No. Two ounces spread across 2 servings is a small enough amount that you do not taste it directly. It adds body and a very faint tang without reading as a dessert flavor on its own.
Can I double the recipe?
Yes, though most standard home blenders struggle with a full double batch. Blend in 2 separate batches and combine them in a large bowl, then pour into cups.
What if my Frosty comes out too icy instead of creamy?

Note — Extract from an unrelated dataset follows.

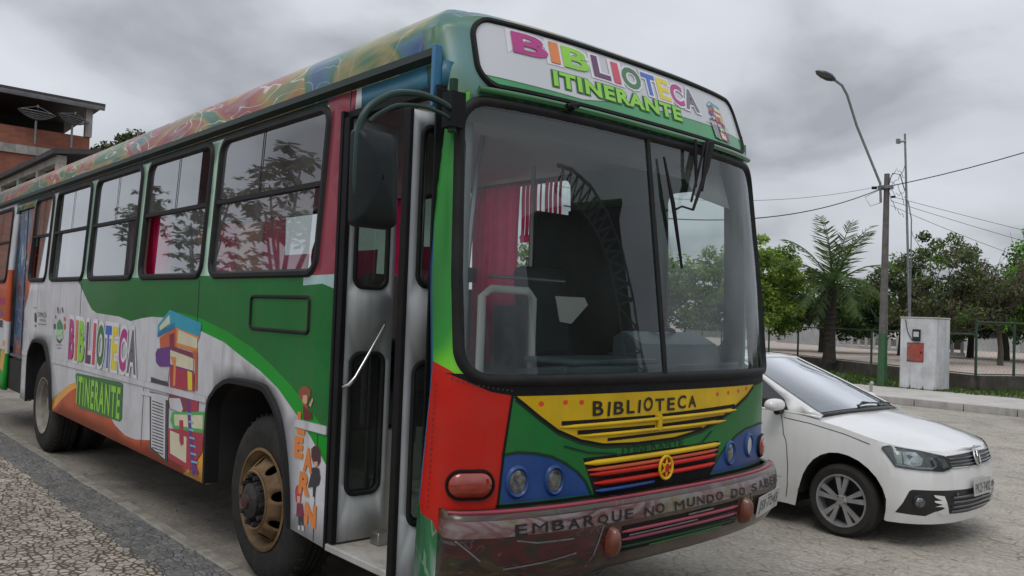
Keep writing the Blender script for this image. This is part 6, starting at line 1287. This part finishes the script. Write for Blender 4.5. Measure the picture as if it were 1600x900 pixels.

Icy texture usually means the cream cheese was not fully blended smooth before the frozen fruit went in, or the strawberries were freezer-burned. Start with the milk and cream cheese blend first and use strawberries that have been frozen no longer than 2 months.

Strawberry Frosty Recipe
Ingredients
Method
- Add the 2 oz softened cream cheese and 1/3 cup whole milk to a blender and blend on medium for 20 seconds until completely smooth.
- Add the 2 cups frozen strawberries, 2 tbsp strawberry jam, and 1 tsp vanilla extract. Blend on high for 45 seconds, stopping once to scrape down the sides, until no chunks remain.
- Add the 1 cup vanilla ice cream in 2 to 3 scoops and blend on low for 15 seconds, then high for 10 seconds, until the mixture is thick and moves slowly in the blender.
- Pour into 2 chilled cups, swirl the tops into soft peaks with a spoon, and garnish each with a fresh strawberry on the rim before serving.